With plans to enliven his mind with the writings of the classicists, the man has brought books and supplies, all delivered by a captain anxious to return to his ship and leave this desolate place. With no one there to meet him, the new weatherman is immediately assailed by his solitude. Indeed, he is utterly alone, save Gruner, the crusty resident of a nearby lighthouse.

The man’s thoughts turn to his circumstances, acknowledging that this is a position for which he has volunteered: “The landscape we see beyond our eyes tends to be a reflection of what we hide within us.” By nightfall, the missing former weatherman is forgotten and he is of an entirely different mindset, contemplative endeavors replaced by the need to survive an attack that arrives with the night.

His frenzied mind can barely make sense, driven only by a desire to live, his small world peopled by the taciturn Gruner, keeper of the lighthouse-fortress, and a horde of humanoids of unknown origin who attack the lighthouse relentlessly. The men dare not be caught outside the lighthouse once the sun goes down; night after night the creatures are repelled, only to return again the following sundown.

Nature is but a passive observer in this bizarre setting, as Pinot turns the weatherman’s world upside down, the pages of his calendar scribbled over and over until the twelve months of his stay are all but unrecognizable, the days slipping through his fingers in a routine of sleep and violence, until one small human gesture wipes the confusion from the young man’s eyes, a moment of clarity, even hope in an otherworldly existence.

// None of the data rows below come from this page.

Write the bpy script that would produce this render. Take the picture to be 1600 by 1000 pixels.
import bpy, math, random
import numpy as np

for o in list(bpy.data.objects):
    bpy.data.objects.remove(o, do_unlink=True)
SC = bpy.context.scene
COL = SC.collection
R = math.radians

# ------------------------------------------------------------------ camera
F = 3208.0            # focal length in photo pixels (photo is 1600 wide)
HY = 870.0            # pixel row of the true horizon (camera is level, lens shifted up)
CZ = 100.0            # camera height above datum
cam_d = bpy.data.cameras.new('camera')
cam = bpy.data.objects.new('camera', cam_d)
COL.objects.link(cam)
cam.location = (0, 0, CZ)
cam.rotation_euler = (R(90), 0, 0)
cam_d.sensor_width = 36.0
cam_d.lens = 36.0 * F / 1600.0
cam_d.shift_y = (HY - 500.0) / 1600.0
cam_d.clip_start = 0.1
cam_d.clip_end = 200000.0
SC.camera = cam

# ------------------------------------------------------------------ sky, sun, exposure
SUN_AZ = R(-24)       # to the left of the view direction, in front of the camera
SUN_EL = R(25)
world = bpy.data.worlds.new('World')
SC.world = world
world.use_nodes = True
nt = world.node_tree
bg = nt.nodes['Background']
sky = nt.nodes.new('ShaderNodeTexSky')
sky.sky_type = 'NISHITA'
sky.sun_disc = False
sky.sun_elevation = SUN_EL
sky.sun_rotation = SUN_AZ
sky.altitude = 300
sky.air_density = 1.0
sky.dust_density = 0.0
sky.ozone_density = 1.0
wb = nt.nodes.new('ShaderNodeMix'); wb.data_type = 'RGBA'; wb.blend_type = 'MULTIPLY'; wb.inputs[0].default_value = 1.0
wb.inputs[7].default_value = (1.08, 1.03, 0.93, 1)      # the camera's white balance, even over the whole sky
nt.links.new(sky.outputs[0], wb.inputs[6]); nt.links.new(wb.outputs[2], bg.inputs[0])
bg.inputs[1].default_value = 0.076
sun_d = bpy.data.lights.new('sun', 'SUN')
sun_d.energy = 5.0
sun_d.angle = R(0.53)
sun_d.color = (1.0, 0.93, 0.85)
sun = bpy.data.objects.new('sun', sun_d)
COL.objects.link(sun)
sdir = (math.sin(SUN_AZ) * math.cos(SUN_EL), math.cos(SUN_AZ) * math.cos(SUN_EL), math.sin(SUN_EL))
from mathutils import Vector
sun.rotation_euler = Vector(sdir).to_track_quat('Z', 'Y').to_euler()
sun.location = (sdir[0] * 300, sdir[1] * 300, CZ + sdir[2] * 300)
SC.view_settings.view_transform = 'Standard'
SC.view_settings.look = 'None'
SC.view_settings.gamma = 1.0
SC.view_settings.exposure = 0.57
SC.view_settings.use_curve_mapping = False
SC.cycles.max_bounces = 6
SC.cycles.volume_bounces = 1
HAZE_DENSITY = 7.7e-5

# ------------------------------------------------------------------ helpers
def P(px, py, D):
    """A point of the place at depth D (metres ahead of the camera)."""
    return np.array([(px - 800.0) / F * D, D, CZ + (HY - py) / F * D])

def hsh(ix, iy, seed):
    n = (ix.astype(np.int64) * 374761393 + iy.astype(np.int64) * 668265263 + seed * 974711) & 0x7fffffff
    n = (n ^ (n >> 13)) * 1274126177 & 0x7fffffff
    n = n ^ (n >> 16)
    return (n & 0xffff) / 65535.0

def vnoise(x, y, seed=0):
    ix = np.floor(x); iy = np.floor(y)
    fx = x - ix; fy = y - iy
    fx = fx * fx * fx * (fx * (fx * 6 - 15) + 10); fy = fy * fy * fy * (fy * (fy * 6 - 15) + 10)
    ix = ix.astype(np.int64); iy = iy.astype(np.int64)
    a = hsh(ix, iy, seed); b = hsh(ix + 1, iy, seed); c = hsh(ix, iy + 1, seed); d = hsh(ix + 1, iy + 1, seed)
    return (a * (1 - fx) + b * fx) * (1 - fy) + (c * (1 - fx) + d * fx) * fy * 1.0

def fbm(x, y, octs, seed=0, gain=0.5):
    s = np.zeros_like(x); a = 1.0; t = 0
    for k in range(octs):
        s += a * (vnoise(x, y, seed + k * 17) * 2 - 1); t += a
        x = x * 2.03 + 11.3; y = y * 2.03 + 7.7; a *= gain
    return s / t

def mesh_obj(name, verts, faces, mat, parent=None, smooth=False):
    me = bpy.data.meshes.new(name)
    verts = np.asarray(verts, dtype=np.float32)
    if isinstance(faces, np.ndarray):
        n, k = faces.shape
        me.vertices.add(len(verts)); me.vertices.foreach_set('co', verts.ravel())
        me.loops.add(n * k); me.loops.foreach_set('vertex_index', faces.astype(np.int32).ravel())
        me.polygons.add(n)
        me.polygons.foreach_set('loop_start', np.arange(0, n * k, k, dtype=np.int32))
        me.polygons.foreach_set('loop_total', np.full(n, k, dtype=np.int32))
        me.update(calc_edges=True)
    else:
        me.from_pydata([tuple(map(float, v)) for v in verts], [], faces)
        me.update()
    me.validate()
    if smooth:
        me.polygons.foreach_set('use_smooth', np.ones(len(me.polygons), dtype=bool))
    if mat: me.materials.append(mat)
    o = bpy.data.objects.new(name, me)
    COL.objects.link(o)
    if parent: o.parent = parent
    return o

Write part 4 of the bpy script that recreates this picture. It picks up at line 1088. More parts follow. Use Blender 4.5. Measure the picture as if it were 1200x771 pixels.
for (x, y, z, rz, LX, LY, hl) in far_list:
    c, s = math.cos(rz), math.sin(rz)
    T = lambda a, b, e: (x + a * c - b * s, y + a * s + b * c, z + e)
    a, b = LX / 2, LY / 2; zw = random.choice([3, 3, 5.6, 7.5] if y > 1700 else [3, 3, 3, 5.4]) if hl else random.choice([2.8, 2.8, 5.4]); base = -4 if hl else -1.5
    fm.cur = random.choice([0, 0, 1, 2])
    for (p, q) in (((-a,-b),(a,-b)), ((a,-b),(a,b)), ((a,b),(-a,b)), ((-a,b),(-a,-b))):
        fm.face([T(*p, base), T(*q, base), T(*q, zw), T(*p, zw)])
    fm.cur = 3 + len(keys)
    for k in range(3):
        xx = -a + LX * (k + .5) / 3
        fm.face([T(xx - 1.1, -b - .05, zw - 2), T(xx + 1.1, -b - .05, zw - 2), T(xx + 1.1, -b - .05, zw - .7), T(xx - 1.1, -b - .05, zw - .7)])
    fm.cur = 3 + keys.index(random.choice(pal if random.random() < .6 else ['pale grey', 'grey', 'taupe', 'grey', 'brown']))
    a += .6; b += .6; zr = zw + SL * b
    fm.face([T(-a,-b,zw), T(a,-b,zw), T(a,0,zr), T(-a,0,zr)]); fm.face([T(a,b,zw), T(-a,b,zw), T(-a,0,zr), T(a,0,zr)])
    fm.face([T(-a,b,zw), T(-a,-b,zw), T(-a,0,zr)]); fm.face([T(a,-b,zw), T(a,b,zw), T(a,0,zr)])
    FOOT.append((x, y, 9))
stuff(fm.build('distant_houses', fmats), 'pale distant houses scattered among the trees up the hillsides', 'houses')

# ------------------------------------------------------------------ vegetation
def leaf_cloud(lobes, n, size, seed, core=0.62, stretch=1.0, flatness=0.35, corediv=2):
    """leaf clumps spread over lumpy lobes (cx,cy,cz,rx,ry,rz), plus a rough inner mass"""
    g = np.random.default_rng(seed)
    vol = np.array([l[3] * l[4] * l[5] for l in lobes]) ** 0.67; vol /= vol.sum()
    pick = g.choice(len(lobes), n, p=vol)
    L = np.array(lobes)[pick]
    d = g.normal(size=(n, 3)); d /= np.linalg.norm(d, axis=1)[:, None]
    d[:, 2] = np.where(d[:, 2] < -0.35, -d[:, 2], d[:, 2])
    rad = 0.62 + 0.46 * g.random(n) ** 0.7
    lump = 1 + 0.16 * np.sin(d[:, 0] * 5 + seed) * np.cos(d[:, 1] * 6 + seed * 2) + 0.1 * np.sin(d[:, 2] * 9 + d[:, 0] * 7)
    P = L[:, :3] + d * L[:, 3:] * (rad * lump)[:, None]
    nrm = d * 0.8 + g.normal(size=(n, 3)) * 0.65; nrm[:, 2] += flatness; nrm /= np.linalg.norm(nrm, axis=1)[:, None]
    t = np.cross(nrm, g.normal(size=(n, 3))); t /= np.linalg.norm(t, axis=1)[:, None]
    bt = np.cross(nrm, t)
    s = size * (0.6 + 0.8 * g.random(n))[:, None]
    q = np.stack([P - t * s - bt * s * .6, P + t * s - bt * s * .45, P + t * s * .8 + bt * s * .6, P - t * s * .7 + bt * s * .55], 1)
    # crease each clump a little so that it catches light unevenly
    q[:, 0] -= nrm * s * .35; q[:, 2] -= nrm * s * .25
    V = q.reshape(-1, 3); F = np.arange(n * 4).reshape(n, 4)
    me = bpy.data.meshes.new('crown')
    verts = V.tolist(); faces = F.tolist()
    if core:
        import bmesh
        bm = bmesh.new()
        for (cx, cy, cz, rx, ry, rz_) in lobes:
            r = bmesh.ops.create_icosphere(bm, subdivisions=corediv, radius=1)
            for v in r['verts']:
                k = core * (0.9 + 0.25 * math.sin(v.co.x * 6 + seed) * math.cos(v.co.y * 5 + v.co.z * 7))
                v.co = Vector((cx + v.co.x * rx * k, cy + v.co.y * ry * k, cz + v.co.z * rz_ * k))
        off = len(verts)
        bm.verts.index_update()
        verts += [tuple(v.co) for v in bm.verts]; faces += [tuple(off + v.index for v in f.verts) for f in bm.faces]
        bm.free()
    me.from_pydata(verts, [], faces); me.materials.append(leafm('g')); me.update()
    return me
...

Daily battle renders him maniacal, then helpless in the face of his decisions, until out of chaos comes revelation, the extremes of the predicament yielding finally to insights that awaken his humanity, if only briefly. This is a provocative study of the cyclical nature of civilization, the evolution of violence and man’s aggression in an unpredictable setting, a confusion of humanity and bestiality.

Exploring the complex inner terrain of personality and atavistic memory, Pinot fashions a moral tale out of fear bred in isolation, a man brought into direct conflict with his own motives, his natural instincts and the lengths he will go to in preserving his own life and those of his companions. In a world besieged by its distrust of otherness, Cold Skin is a timely fable, a reminder of self-limitation in the face of the extraordinary.